Standard & Poor's Ratings Services Tuesday assigned ratings to the first-ever foreign currency bond issue by the Hong Kong Special Administrative Regionas well as its Hong Kong dollar bond issues.
The "A+" long-term foreign currency rating was assigned to the proposed US dollar bond due 2014, while the "AA-" long-term local currency rating was assigned to the proposed Hong Kong dollar five-year Class A1 and 15-year Class A2 bonds.
The total issue size of the foreign and local currency bonds, including an unrated retail tranche, is up to 20 billion HK dollars (2.6 billion US dollars) and the HKSAR government will announce the details of the bonds issuing Wednesday.
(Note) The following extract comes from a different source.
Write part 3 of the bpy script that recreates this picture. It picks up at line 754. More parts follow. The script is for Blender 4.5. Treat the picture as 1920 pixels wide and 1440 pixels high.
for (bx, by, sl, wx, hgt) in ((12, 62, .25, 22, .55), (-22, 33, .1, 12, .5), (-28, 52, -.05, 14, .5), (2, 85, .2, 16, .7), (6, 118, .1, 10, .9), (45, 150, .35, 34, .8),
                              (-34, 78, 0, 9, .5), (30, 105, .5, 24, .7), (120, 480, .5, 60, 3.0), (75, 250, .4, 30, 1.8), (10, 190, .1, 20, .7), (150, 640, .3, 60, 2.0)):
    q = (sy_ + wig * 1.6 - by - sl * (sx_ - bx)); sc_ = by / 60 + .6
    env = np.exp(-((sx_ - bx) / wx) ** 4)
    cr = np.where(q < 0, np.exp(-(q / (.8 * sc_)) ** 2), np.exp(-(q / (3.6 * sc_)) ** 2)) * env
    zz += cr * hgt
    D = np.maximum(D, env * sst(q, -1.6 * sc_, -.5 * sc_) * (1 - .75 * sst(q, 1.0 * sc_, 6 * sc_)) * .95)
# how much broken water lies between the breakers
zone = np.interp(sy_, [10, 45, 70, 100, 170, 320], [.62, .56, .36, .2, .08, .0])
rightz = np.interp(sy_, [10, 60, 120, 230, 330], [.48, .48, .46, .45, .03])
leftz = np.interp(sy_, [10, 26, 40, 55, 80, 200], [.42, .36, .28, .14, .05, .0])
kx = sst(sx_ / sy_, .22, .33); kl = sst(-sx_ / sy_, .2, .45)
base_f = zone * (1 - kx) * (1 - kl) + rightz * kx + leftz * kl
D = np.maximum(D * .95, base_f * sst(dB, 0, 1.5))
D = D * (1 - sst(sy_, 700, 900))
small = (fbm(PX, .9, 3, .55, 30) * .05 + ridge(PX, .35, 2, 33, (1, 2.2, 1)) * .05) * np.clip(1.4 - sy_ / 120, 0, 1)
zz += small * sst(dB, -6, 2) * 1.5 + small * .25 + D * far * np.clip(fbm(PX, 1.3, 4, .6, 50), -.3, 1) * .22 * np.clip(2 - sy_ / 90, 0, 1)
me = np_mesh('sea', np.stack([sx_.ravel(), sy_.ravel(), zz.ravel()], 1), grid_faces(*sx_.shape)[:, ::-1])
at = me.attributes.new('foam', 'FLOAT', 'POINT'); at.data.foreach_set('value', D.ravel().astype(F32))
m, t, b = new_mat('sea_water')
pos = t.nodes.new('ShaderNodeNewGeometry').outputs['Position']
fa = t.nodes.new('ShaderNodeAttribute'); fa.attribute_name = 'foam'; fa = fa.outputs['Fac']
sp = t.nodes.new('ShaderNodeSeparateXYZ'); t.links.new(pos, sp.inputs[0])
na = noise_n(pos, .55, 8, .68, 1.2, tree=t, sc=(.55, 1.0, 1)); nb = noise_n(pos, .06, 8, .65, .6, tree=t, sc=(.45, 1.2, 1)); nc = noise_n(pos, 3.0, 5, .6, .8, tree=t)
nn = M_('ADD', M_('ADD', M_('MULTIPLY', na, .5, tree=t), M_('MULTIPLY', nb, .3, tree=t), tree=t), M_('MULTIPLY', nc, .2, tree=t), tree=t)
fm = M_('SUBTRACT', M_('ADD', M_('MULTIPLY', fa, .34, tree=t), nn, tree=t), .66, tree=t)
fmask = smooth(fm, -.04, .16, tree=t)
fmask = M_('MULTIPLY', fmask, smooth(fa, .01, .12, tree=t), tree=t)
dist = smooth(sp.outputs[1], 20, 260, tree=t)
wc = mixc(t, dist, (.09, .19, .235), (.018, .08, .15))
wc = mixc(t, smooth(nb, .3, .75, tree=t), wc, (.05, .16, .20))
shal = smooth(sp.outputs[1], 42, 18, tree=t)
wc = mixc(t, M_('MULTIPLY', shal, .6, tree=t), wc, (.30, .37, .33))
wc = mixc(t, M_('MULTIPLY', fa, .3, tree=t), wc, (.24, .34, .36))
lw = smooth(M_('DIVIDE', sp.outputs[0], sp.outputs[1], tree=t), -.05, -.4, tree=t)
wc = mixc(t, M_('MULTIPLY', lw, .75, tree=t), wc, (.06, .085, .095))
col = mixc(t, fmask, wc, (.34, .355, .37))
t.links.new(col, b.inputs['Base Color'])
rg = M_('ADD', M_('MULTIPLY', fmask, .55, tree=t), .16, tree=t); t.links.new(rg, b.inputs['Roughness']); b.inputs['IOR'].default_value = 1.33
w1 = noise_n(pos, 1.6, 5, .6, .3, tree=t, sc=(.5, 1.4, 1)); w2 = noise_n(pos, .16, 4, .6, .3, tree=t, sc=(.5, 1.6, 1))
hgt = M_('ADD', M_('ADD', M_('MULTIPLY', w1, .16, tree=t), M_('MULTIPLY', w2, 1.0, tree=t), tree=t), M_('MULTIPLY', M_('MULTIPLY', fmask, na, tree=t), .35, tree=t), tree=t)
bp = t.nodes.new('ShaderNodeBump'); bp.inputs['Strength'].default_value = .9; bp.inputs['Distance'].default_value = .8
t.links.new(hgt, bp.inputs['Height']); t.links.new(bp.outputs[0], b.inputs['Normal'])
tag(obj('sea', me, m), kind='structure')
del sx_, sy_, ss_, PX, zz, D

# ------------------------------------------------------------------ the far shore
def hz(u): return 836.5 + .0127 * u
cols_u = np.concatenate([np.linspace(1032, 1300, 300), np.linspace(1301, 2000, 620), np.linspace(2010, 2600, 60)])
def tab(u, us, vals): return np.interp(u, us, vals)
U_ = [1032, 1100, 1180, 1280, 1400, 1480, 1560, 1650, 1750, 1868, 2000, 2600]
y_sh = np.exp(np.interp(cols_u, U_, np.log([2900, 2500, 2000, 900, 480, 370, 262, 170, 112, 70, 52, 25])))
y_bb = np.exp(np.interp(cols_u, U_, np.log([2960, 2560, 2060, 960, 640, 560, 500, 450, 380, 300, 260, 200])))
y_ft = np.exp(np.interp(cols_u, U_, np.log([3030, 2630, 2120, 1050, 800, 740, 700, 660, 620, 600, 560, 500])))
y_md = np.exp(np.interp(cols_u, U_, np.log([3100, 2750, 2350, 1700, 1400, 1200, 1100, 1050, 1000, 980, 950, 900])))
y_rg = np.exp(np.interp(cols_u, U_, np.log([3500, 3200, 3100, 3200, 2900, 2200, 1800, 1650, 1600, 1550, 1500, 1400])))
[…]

"Standard & Poor's sovereign credit ratings on Hong Kong reflect Hong Kong's resilient and prosperous economy, robust foreign exchange reserves, and the fact that Hong Kong is one of the few net creditor governments in the world," said Standard & Poor's credit analyst Ping Chew, director in the Asia-Pacific Sovereign & International Public Finance Ratings Group.
He said Hong Kong's fiscal reserves are above 18 percent of GDP,while per capita GDP is about 23,000 HK dollars.
"Fiscal prospects for the HKSAR government have brightened, given the economic upturn, the expected end of deflation, and rising consumer confidence," said Chew. Improvement has been made on both sides of the fiscal equation, with tighter expenditure control ahead of schedule, and revenues boosted by rising land sales and stamp duty revenues, as well as improving economic prospects.
He said the government's medium-term fiscal consolidation strategy can be underpinned by its continued commitment to expenditure and revenue discipline. Nevertheless, Hong Kong's revenue structure has to be reconfigured in future budgets, and its economic growth maintained. The stable outlook also reflects the expectation that prudent financial management and good economic prospects will be isolated from political developments.